Природа этого шока очевидна. Экран все стерпит. Он дарит зрителю спасительную дистанцию. Но когда артисты буквально на расстоянии вытянутой руки бегают нагишом, очень правдоподобно совокупляются и обильно обмазывают друг друга экскрементами, сердце российского кинематографиста невольно содрогается. Меж тем вопрос заключается не в том, можно ли демонстрировать на сцене физиологическую сторону нашего с вами бытия (этот вопрос для всех вменяемых людей в европейском театре давно уже снят с повестки дня), а ради чего эта демонстрация производится. Так вот "жесткач" Мундруцо, во-первых, удивительно органичен и ироничен (венгерские артисты с таким юмором и непринужденностью обыгрывают самые непристойные позиции, что они должны вызывать не отвращение, а здоровый смех), а, во-вторых, совершенно осмыслен.

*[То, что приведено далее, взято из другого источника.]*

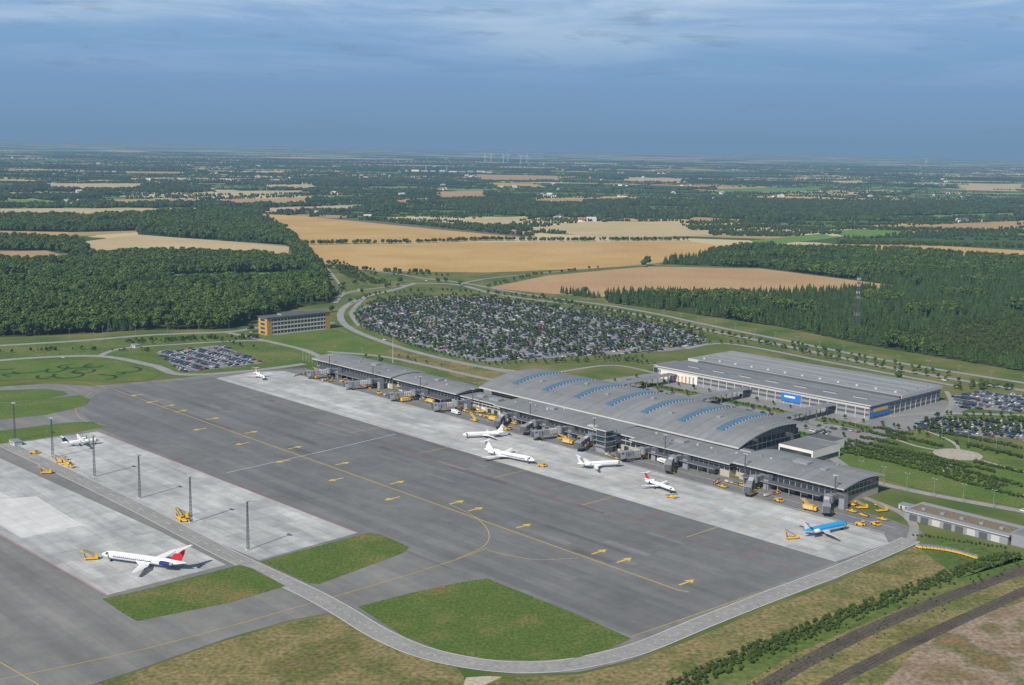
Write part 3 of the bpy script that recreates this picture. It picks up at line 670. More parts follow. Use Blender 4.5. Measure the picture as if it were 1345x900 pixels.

И он гораздо ближе к первоисточнику, чем спектакль Алвиса Херманиса.
Латышский режиссер принял гностическую фантазию Сорокина о синеглазых и светловолосых "детях света", затерявшихся среди "мясных машин" (то бишь нас с вами), за чистую монету. Мало того, он трактовал ее в христианском духе. Он стирал грань между членами "ледяного" братства, пробуждающими друг друга ледяными молотами, и просто людьми ("нет ни эллина, ни иудея"): все мы дети света, просто некоторые пока этого не осознали. Мундруцо тоже стирает эту грань, но в совершенно ином смысле. Все бытовые зарисовки (а у Сорокина фантастически острый глаз на детали) приобретают у него откровенно гиньольный характер. Обыватели лихих 90-х слова в простоте не скажут, все норовят заехать собеседнику промеж глаз, совершить над ним акт насилия, облить мочой. Причем весь этот натурализм предельно театрализован. Сидящие за большим столом венгерские артисты в мгновение ока преображаются то в членов братства, то в простых россиян. И мы видим, что разница между имморализмом белокурых бестий, ни во что не ставящих "мясные машины", и криминальными нравами "мясных машин", ни во что не ставящих друг друга, невелика. Точнее сказать, ее нет вовсе. Недаром главная носительница "света" по имени Храм представлена у Мундруцо пошлой, размалеванной и лихо отплясывающей чечетку бандершей.
Херманис возвышал простых смертных до "детей света", умеющих говорить (Херманис настаивал - любить!) сердцем. Мундруцо уравнивает безжалостно орудующих ледяными молотками носителей света с нами. Он показывает, как красивый миф зарождается в недрах в конец разложившегося общества. С какой охотой принимает оно индульгенцию на любые преступления, совершаемые ради построения рая (на сей раз, правда, не на земле, а за ее пределами). Вторая часть спектакля, в которой Храм рассказывает о предыстории "ледяного братства" и о скором торжестве его во всей вселенной, идет под звуки Седьмой симфонии Шостаковича. По мере того как "дети света", до боли напоминающие новобранцев "гитлерюгенд", бодро рапортуют о том, как расширились их ряды, звуки музыки, издевательски трактующие все тоталитарные идеи ХХ века, нарастают и в конце переходят в оглушающую какофонию. Впрочем, этот смачный плевок в лицо новоиспеченному фашизму ироничный Мундруцо отстраняет в финале еще одним эпизодом. На экране висящих над головами зрителей телевизоров вдруг появляется реклама пробуждающих сердца ледяных молотков. Оказывается, их производство давно уже поставлено на поток, а фашизм и консюмеризм давно протянули друг другу руки.
На афишах спектакля "Лед" Алвиса Херманиса артисты его театра стояли в самых разных местах - в кафе, в большом супермаркете, на льду замерзшей реки - прижавшись друг к другу грудью и пытаясь говорить сердцем. В этой прекраснодушной трактовке романа было свое обаяние. Венгерский режиссер не обольщается по поводу героев Сорокина и вообще по поводу людей. Он знает, какое страшное пламя может возгореться изо "Льда". Верить, конечно, хочется Херманису, но прав, подозреваю, все же Мундруцо.